Il donne les clés pour comprendre son héroïne, une personnalité incontournable de notre pays. Récemment panthéonisée, elle a traversé une belle partie de notre histoire contemporaine et occupé des fonctions politiques de premier ordre. Elle a aussi vécu les camps de concentration, participé à la construction européenne et contribué aux avancées majeures en matière de droit des femmes.
Le jour de sa mort, le rédacteur en chef du journal Le monde commande à Annick Cojean, grand reporter et amie de l’ex-ministre un article sur sa relation avec la défunte. Elle doit produire le texte en vingt quatre heures, un délai relativement court pendant lequel elle va se remémorer les entretiens accordés et leurs diverses rencontres au cours des décennies passées.
Voici la base de ce récit, sa ligne directrice, une restitution de moments privilégiés conjuguée au rappel des combats politiques. Elle va nous aider progressivement à percer la carapace du personnage public et accéder à la femme.
Annick Cojean et Simone Veil ont entretenu une relation amicale durable. Elles ont rapidement dépassé les frontières professionnelles pour tisser des liens solides. Elles se sont appréciées puis aimées. Elles avaient en commun un engagement viscéral pour le droit des femmes et un attachement déterminant à la mère qu’il est indispensable de décrypter pour espérer les comprendre. C’est la pierre angulaire de ce livre, la mise en relief de ce rapport si particulier qui apporte des explications sur le personnage, sa manière de penser et ses actes.

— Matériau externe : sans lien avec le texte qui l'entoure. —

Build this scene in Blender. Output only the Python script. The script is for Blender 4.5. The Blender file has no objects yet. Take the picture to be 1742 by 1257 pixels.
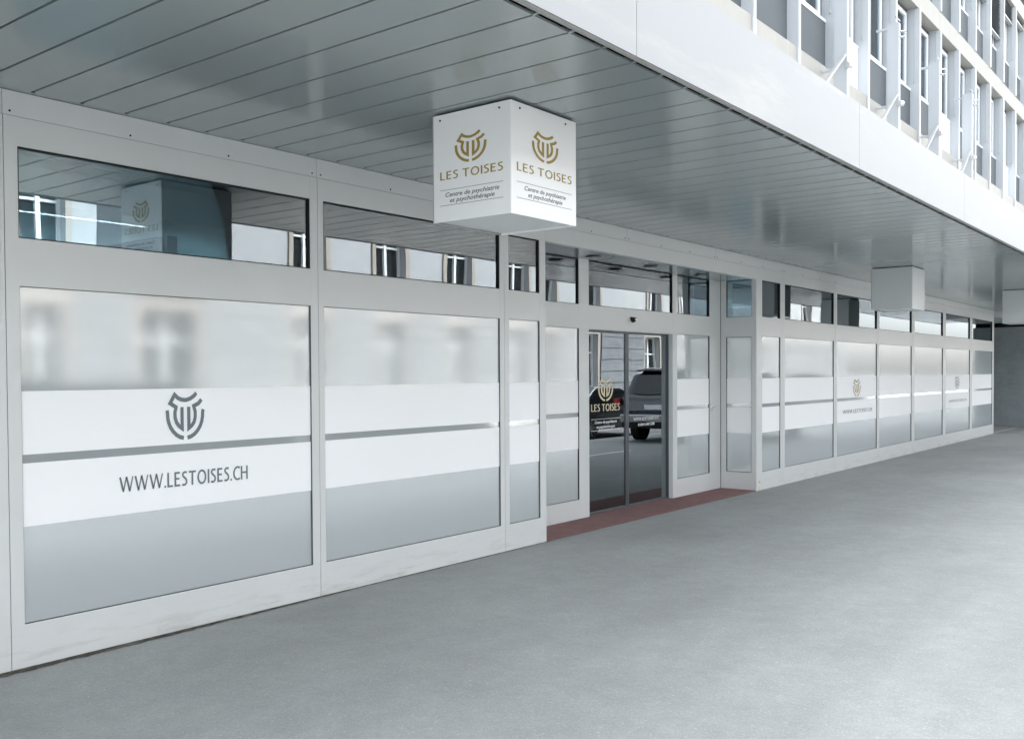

Ce roman graphique illustre l’article rédigé par la journaliste en fin d’opus. Il se distingue d’autres productions plus romancées par son approche journalistique rigoureuse et la fiabilité des informations délivrées. Il s’enrichit du contenu de longues séances de travail enregistrées pendant lesquels Xavier Bétaucourt a interrogé la complice de la grande dame. Les échanges ont cédé la place à la construction de scènes et au découpage, puis à la création des textes et dialogues.
La narration restitue une vie incroyablement riche, elle souligne un engagement contre l’injustice qui dépasse les clivages politiques, des convictions solides et un militantisme pour le droit des femmes sincère et sans limites.

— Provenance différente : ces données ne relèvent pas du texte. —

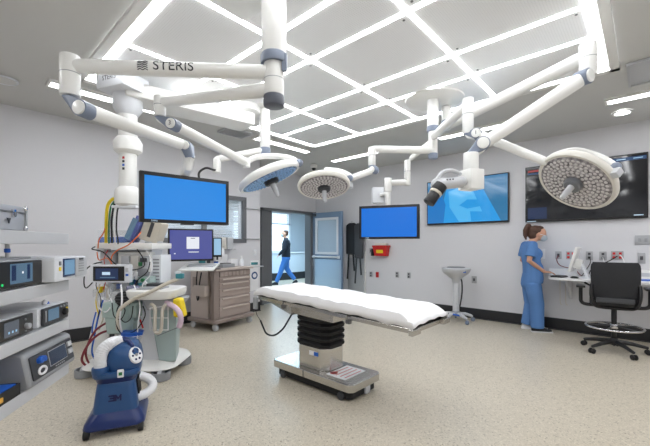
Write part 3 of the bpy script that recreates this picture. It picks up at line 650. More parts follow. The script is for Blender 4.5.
# the white sheet, tucked over the pad
def sheet():
    m = MB(); nx, ny = 26, 80; rows = []
    for j in range(ny+1):
        y = 1.180+(2.99-1.180)*j/ny; row = []
        for i in range(nx+1):
            s_ = -1+2*i/nx; e = abs(s_)
            x = 2.475+math.copysign(min(e*1.18, 1)*.282, s_); drop = max(0, e-.847)/.153
            jn = min(1, min(j, ny-j)/5)
            z = tz(y)+.095-.012*e**4
            wr = .004*math.sin(y*17+s_*3)+.004*math.sin(y*41+s_*7)*math.sin(s_*9+y*3)+.006*math.exp(-((y-2.16+.05*s_)/.03)**2)+.004*math.exp(-((y-1.6)/.02)**2)
            if drop > 0: z = z-drop*(.074+.005*math.sin(y*11+s_)+.003*math.sin(y*37)); x += math.copysign(.008+.003*math.sin(y*19), s_)
            else: z += wr
            if jn < 1: z -= (1-jn)**1.6*(.078+.006*math.sin(s_*14))*(1 if drop == 0 else .15)
            row.append(m.b.verts.new((x, y, z)))
        rows.append(row)
    for a, b in zip(rows, rows[1:]):
        for i in range(nx): m.b.faces.new((a[i], a[i+1], b[i+1], b[i]))
    o = m.build('bed_sheet', 'sheet'); so = o.modifiers.new('thickness', 'SOLIDIFY'); so.thickness = .003; so.offset = 1
    return o
tag(sheet(), 'wrinkled white sheet draped over the operating table top', 'sheet')
t = thing('hand_control', 'grey hand control clipped to the head end of the operating table with black coiled lead', 'remote control', (2.175, 2.93, .7))
MB().box((2.168, 2.94, .735), (.03, .05, .12), bev=.006).build('handset', 'grey', t, world=True)
MB().tube([(2.17, 2.94, .68), (2.172, 2.94, .655), (2.18, 2.935, .62), (2.19, 2.92, .59), (2.2, 2.9, .56)], .003, 6).build('thin_lead', 'rubber', t, world=True)
MB().tube(smoothpts([(2.2, 2.9, .56), (2.19, 2.84, .50), (2.17, 2.76, .455), (2.18, 2.66, .455), (2.22, 2.58, .52), (2.27, 2.54, .62), (2.30, 2.52, .68)]), .009, 8).build('lead', 'rubber', t, world=True)

# ================================================================ blue warming unit, near left
bu = thing('surgical_vacuum', 'blue wheeled machine with white ribbed hoses on the floor at the front left', 'medical machine', (.90, 2.92, 0), math.radians(-25))
def rrect(hx, hy, r, z, n=5, cx=0, cy=0):
    out = []
    for sx, sy, a0 in ((1, 1, 0), (-1, 1, PI/2), (-1, -1, PI), (1, -1, 1.5*PI)):
        for k in range(n+1):
            a = a0+PI/2*k/n; out.append((cx+sx*(hx-r)+r*math.cos(a), cy+sy*(hy-r)+r*math.sin(a), z))
    return out
def rl(mb, secs):
    return mb.skin([[mb.b.verts.new(p) for p in rrect(*s)] for s in secs])
rl(MB(), [(.185, .205, .03, .05), (.192, .212, .05, .06), (.188, .208, .06, .085), (.168, .19, .06, .115), (.142, .165, .06, .15)]).build('base_skirt', 'blue2', bu)
for sx, sy in ((-1, -1), (1, -1), (1, 1), (-1, 1)):
    k = MB().rcyl((sx*.165-.018, sy*.19, .032), (sx*.165+.018, sy*.19, .032), .032, .006, 18).build('caster', 'rubber', bu)
    MB().cyl((sx*.16, sy*.185, .045), (sx*.16, sy*.185, .075), .014).build('caster_stem', 'black', k)
body = rl(MB(), [(.143, .165, .05, .14), (.141, .163, .05, .17), (.126, .148, .05, .30), (.121, .142, .05, .335), (.115, .135, .05, .345)]).build('body', 'blue1', bu)
rl(MB(), [(.115, .13, .05, .34), (.122, .138, .05, .35), (.13, .145, .06, .37), (.142, .155, .06, .385)]).build('waist', 'blue2', bu)
hd = MB()
rl(hd, [(.140, .15, .06, .38), (.152, .16, .08, .39), (.153, .162, .08, .415), (.148, .158, .08, .425, 5, 0, 0)]); hd.build('head_tray', 'blue1', bu)
hd = MB()
rl(hd, [(.116, .140, .09, .41, 6, .038, .01), (.122, .150, .10, .45, 6, .038, .01), (.122, .150, .10, .50, 6, .038, .01), (.112, .138, .09, .55, 6, .038, .015), (.092, .115, .08, .59, 6, .038, .02), (.06, .08, .05, .612, 6, .038, .02)])
hd.build('head', 'blue1', bu)
MB().rcyl((-.095, -.10, .41), (-.095, -.10, .462), .058, .008, 28).build('hose_collar', 'blue1', bu)
def ribbed(name, pts, r, m_, parent, rib=.16, step=4, world=False):
    P = smoothpts(pts, 8); rs = [r*(1+(rib if i % 2 else 0)*.5) for i in range(len(P))]
    return MB().tube(P, rs, 16).build(name, m_, parent, world=world)
ribbed('ribbed_hose', [(-.095, -.10, .45), (-.098, -.10, .50), (-.095, -.098, .545), (-.075, -.088, .59), (-.035, -.06, .615), (.005, -.02, .61), (.02, .01, .59)], .040, 'hose', bu)
MB().tube(smoothpts([(-.01, .07, .60), (.02, -.0, .628), (.07, -.06, .62), (.10, -.08, .585)]), .016, 12, rounded=True).build('carry_handle', 'blue2', bu)
nd = V((.66, -.62, .42)).normalized(); pc_ = V((.118, -.092, .515))
Rn = face_R(nd); dd = MB().lathe([(.050, -.014), (.052, .012), (.050, .016), (.01, .016)], pc_, Rn, 28, 1, 1.2).build('control_dial', 'paper', bu)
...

L’auteur va à l’essentiel tout en s’autorisant des pas de côté absolument passionnants.
Il brise l’image terne et austère de la femme au chignon distante laissant entrevoir quelqu’un de profondément humain, une personne fidèle, peu technocrate et capable de puiser de vastes ressources auprès de sa famille et de ses amis.
Avec objectivité et sans aucune volonté de sensationnalisme, les auteurs nous dévoilent des bribes d’intimité, des moments instructifs et précieux comme cette visite à Auschwitz où à huis clos, l’Immortelle se confie sur l’Enfer des camps.
On y découvre sa vie privée, ses profondes amitiés, les coulisses de sa panthéonisation et les réactions de ses très proches quant au déplacement de son corps dans le monument où elle repose désormais au côté de son époux.
Étienne Oburie a réalisé une prestation graphique hyper lisible, agréable et élégante qui touchera bien plus que les amateurs de Bande dessinée. Avec un choix de couleurs qu’il juxtapose habilement, il nous transporte d’une époque à une autre. Il apporte de la clarté et de la cohérence à une narration thématique prenante.
Simone Veil ou la force d’une femme est une contribution importante car l’album permet de mieux cerner une femme qui fut extrêmement populaire mais aussi le modèle de toute une génération.
Approuvé par ses proches, l’album redouble d’intérêt car il est à la fois didactique et intimiste.
C’est un hommage à une figure féministe de première ordre, une femme intègre, indépendante et combative qui s’est sans démagogie investie pour que notre société se transforme et évolue en profondeur.
C’est aussi et enfin un one shot complet et émouvant que je vous recommande vivement.